** BEGIN **

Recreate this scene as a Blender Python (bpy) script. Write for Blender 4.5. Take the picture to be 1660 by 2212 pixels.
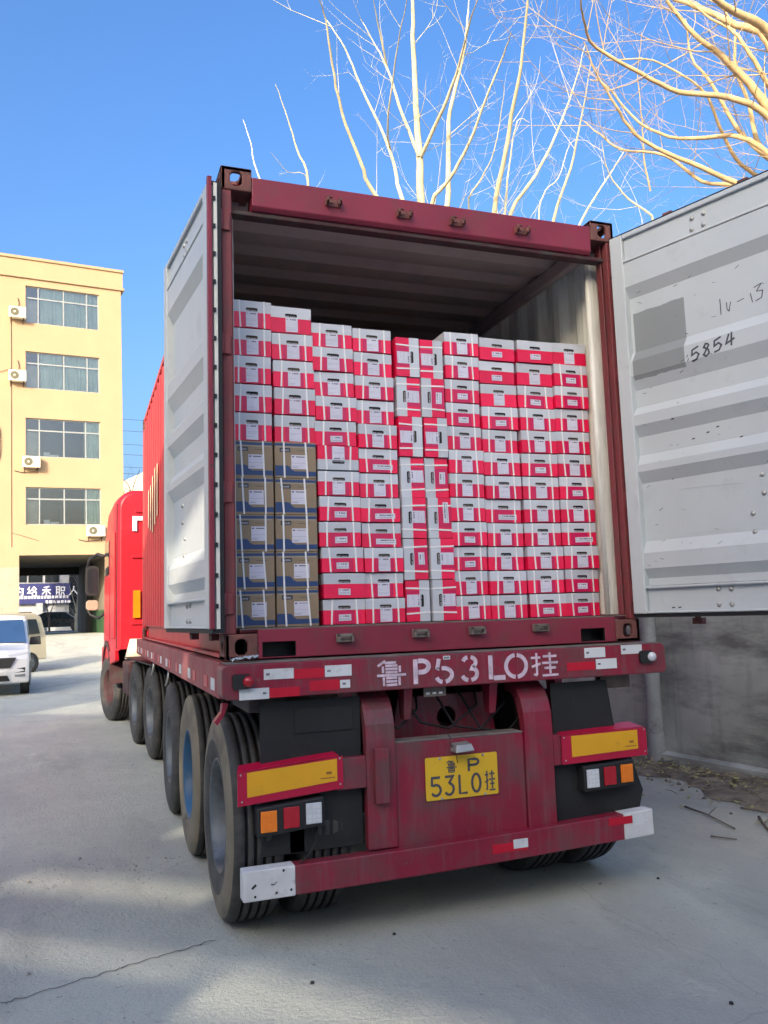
import bpy, bmesh, math, random
from mathutils import Vector, Matrix
rnd = random.Random(11)
S = bpy.context.scene
COL = S.collection
for o in list(bpy.data.objects): bpy.data.objects.remove(o)
R = math.radians

# ------------------------------------------------------------------ camera
CP = Vector((-1.883, -4.208, 1.551)); YAW, PIT, ROL, FPX = .347, .12, -.032, 1811.8
fw = Vector((math.sin(YAW)*math.cos(PIT), math.cos(YAW)*math.cos(PIT), math.sin(PIT)))
rt = Vector((math.cos(YAW), -math.sin(YAW), 0)); up = rt.cross(fw)
r2 = rt*math.cos(ROL)+up*math.sin(ROL); u2 = up*math.cos(ROL)-rt*math.sin(ROL)
cd = bpy.data.cameras.new('camera'); cam = bpy.data.objects.new('camera', cd); COL.objects.link(cam)
mw = Matrix((r2, u2, -fw)).transposed().to_4x4(); mw.translation = CP; cam.matrix_world = mw
cd.sensor_fit = 'VERTICAL'; cd.sensor_height = 24; cd.lens = 24*FPX/2212; cd.clip_end = 2000; cd.clip_start = .05
S.camera = cam
def ray(u, v): return (fw*FPX + r2*(u-830) - u2*(v-1106)).normalized()
def YP(u, v, y):
    d = ray(u, v); return CP + d*((y-CP.y)/d.y)
def XP(u, v, x):
    d = ray(u, v); return CP + d*((x-CP.x)/d.x)
def ZP(u, v, z):
    d = ray(u, v); return CP + d*((z-CP.z)/d.z)
def DP(u, v, dist): return CP + ray(u, v)*dist

# ------------------------------------------------------------------ light
SUN_EL = R(21); SDIR = Vector((.61, .79, 0)).normalized()
w = bpy.data.worlds.new('World'); S.world = w; w.use_nodes = True
nt = w.node_tree; bg = nt.nodes['Background']
sky = nt.nodes.new('ShaderNodeTexSky'); sky.sky_type = 'NISHITA'; sky.sun_disc = False
sky.sun_elevation = SUN_EL; sky.sun_rotation = math.atan2(-SDIR.x, -SDIR.y)
sky.air_density = 1.0; sky.dust_density = 8; sky.ozone_density = 3.0
hs = nt.nodes.new('ShaderNodeHueSaturation'); hs.inputs['Saturation'].default_value = 1.28; hs.inputs['Hue'].default_value = .506
nt.links.new(sky.outputs[0], hs.inputs['Color']); nt.links.new(hs.outputs[0], bg.inputs[0]); bg.inputs[1].default_value = .15
sd = bpy.data.lights.new('sun', 'SUN'); sd.energy = 2.0; sd.angle = R(.5); sd.color = (1, .87, .68)
so = bpy.data.objects.new('sun', sd); COL.objects.link(so)
tv = (SDIR*math.cos(SUN_EL) - Vector((0, 0, math.sin(SUN_EL))))
so.rotation_euler = tv.to_track_quat('-Z', 'Y').to_euler(); so.location = (-20, -25, 30)
S.view_settings.view_transform = 'Standard'; S.view_settings.look = 'None'
S.view_settings.exposure = 1.52; S.view_settings.gamma = 1; S.view_settings.use_curve_mapping = False

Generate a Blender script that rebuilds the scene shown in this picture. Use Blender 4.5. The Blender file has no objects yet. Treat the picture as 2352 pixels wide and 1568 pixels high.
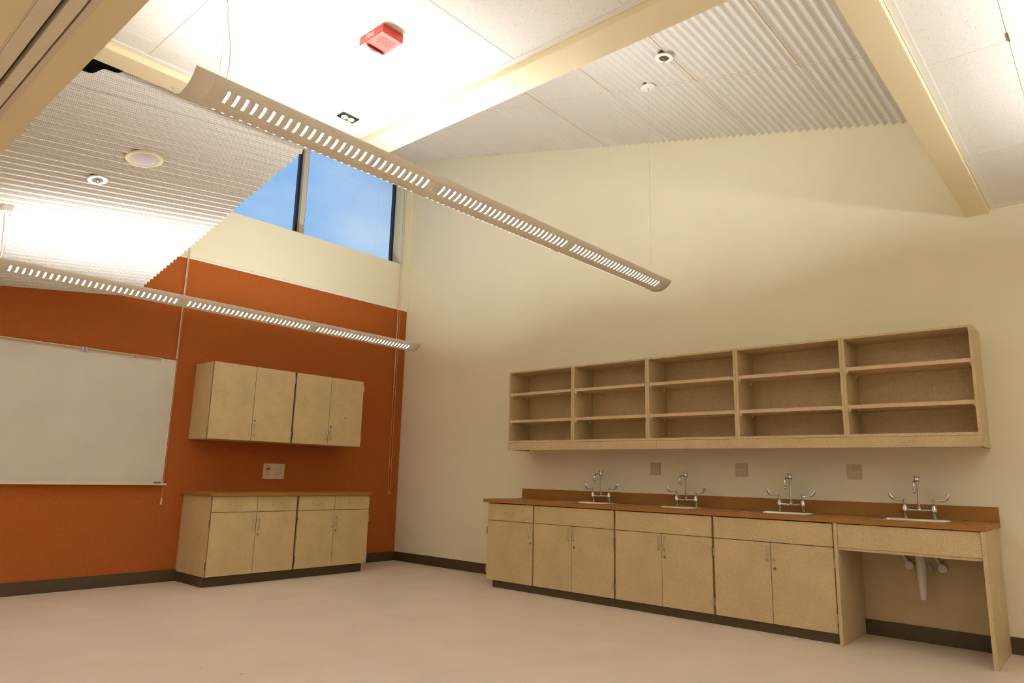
import bpy, math, random
from mathutils import Vector, Matrix
random.seed(7)
SC = bpy.context.scene
COL = SC.collection

# ------------------------------------------------------------------ camera
cam_d = bpy.data.cameras.new('camera')
cam_d.sensor_width = 36.0
cam_d.lens = 36.0 * 1594.54 / 2352.0
cam_d.clip_start = 0.05
cam_d.clip_end = 200
cam = bpy.data.objects.new('camera', cam_d)
COL.objects.link(cam)
yaw, pitch, roll = 0.847252946, 0.190655951, 0.0240755885
f = Vector((math.sin(yaw) * math.cos(pitch), math.cos(yaw) * math.cos(pitch), math.sin(pitch)))
r = Vector((math.cos(yaw), -math.sin(yaw), 0))
u = r.cross(f)
r2 = r * math.cos(roll) + u * math.sin(roll)
u2 = u * math.cos(roll) - r * math.sin(roll)
M = Matrix((r2, u2, -f)).transposed().to_4x4()
M.translation = (-6.38510617, -7.70931168, 1.17037834)
cam.matrix_world = M
SC.camera = cam

# ------------------------------------------------------------------ view, light levels
SC.view_settings.view_transform = 'Standard'
SC.view_settings.look = 'None'
SC.view_settings.exposure = 0.0
SC.view_settings.gamma = 1.0
SC.view_settings.use_curve_mapping = False
SC.cycles.use_denoising = True
SC.cycles.filter_width = 1.1
SC.cycles.max_bounces = 14
SC.cycles.diffuse_bounces = 10
SC.cycles.glossy_bounces = 4
SC.cycles.transparent_max_bounces = 12
SC.cycles.sample_clamp_indirect = 6.0
SC.cycles.caustics_reflective = False
SC.cycles.caustics_refractive = False

LAMP_STRENGTH = 54.0
LENS_STRENGTH = 20.0
LAMP_COLOR = (1.0, 1.0, 0.96)
SKY_STRENGTH = 1.0

# world: plain blue sky with thin soft cloud
W = bpy.data.worlds.new('sky')
SC.world = W
W.use_nodes = True
nt = W.node_tree
nt.nodes.clear()
o_ = nt.nodes.new('ShaderNodeOutputWorld')
bg = nt.nodes.new('ShaderNodeBackground')
bg.inputs['Strength'].default_value = SKY_STRENGTH
tc = nt.nodes.new('ShaderNodeTexCoord')
mp = nt.nodes.new('ShaderNodeMapping')
mp.inputs['Scale'].default_value = (3.6, 3.6, 6.0)
nz = nt.nodes.new('ShaderNodeTexNoise')
nz.inputs['Scale'].default_value = 1.6
nz.inputs['Detail'].default_value = 4
nz.inputs['Roughness'].default_value = 0.5
cr = nt.nodes.new('ShaderNodeValToRGB')
cr.color_ramp.elements[0].position = 0.35
cr.color_ramp.elements[0].color = (0.30, 0.54, 0.90, 1)
cr.color_ramp.elements[1].position = 0.72
cr.color_ramp.elements[1].color = (0.62, 0.80, 0.98, 1)
nt.links.new(tc.outputs['Generated'], mp.inputs['Vector'])
nt.links.new(mp.outputs['Vector'], nz.inputs['Vector'])
nt.links.new(nz.outputs['Fac'], cr.inputs['Fac'])
nt.links.new(cr.outputs['Color'], bg.inputs['Color'])
nt.links.new(bg.outputs['Background'], o_.inputs['Surface'])

# ------------------------------------------------------------------ materials
def new_mat(name):
    m = bpy.data.materials.new(name)
    m.use_nodes = True
    nt = m.node_tree
    b = nt.nodes['Principled BSDF']
    return m, nt, b

def mat(name, col, rough=0.6, metal=0.0, spec=0.5, var=0.0, scale=8.0, bump=0.0, bscale=200.0, detail=4, stretch=None, lo=0.35, hi=0.65):
    """procedural paint: base colour with a soft noise variation and an optional fine bump"""
    m, nt, b = new_mat(name)
    b.inputs['Base Color'].default_value = (*col, 1)
    b.inputs['Roughness'].default_value = rough
    b.inputs['Metallic'].default_value = metal
    b.inputs['Specular IOR Level'].default_value = spec
    tc = nt.nodes.new('ShaderNodeTexCoord')
    vec = tc.outputs['Object']
    if stretch:
        mp = nt.nodes.new('ShaderNodeMapping')
        mp.inputs['Scale'].default_value = stretch
        nt.links.new(vec, mp.inputs['Vector'])
        vec = mp.outputs['Vector']
    if var > 0:
        n = nt.nodes.new('ShaderNodeTexNoise')
        n.inputs['Scale'].default_value = scale
        n.inputs['Detail'].default_value = detail
        rp = nt.nodes.new('ShaderNodeValToRGB')
        rp.color_ramp.elements[0].position = lo
        rp.color_ramp.elements[1].position = hi
        rp.color_ramp.elements[0].color = (*[c * (1 - var) for c in col], 1)
        rp.color_ramp.elements[1].color = (*[min(1, c * (1 + var)) for c in col], 1)
        nt.links.new(vec, n.inputs['Vector'])
        nt.links.new(n.outputs['Fac'], rp.inputs['Fac'])
        nt.links.new(rp.outputs['Color'], b.inputs['Base Color'])
    if bump > 0:
        n2 = nt.nodes.new('ShaderNodeTexNoise')
        n2.inputs['Scale'].default_value = bscale
        n2.inputs['Detail'].default_value = 2
        bp = nt.nodes.new('ShaderNodeBump')
        bp.inputs['Strength'].default_value = bump
        bp.inputs['Distance'].default_value = 0.002
        nt.links.new(vec, n2.inputs['Vector'])
        nt.links.new(n2.outputs['Fac'], bp.inputs['Height'])
        nt.links.new(bp.outputs['Normal'], b.inputs['Normal'])
    return m

M_CREAM = mat('cream_paint', (0.79, 0.74, 0.565), 0.75, bump=0.15, bscale=260, var=0.012, scale=1.5)
M_WALLW = mat('bounce_wall_paint', (0.86, 0.84, 0.79), 0.8, var=0.01)  # for the unseen walls, set pale so they bounce more light
M_MULL = mat('mullion_paint', (0.62, 0.56, 0.48), 0.5, var=0.01)
M_SOFFIT = mat('cream_soffit', (0.79, 0.69, 0.46), 0.7, var=0.012, scale=2)
M_WHITE = mat('white_trim', (0.82, 0.80, 0.76), 0.5, var=0.01)
M_TEE = mat('grid_white', (0.77, 0.755, 0.71), 0.5, var=0.01)
M_ORANGE = mat('orange_tackboard', (0.35, 0.093, 0.020), 0.95, spec=0.15, var=0.20, scale=210, bump=0.5, bscale=420, lo=0.3, hi=0.7)
M_COUNTER = mat('brown_laminate', (0.30, 0.135, 0.032), 0.5, spec=0.2, var=0.08, scale=160, detail=2)
M_RUBBER = mat('dark_brown_rubber', (0.058, 0.036, 0.013), 0.5, var=0.06, scale=30)
M_EDGE = mat('brown_edge', (0.26, 0.13, 0.06), 0.6, var=0.05)
M_CHROME = mat('chrome', (0.56, 0.54, 0.52), 0.06, 1.0, var=0.01)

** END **

Aim:
Any pictures should be left out. Reproduce every line from the one holding "Generate a Blender" down to the one holding "COL = SC.collection", both of those lines included.

Full output:
Generate a Blender script that rebuilds the scene shown in this picture. Use Blender 4.5. The Blender file has no objects yet. Treat the picture as 2352 pixels wide and 1568 pixels high.
import bpy, math, random
from mathutils import Vector, Matrix
random.seed(7)
SC = bpy.context.scene
COL = SC.collection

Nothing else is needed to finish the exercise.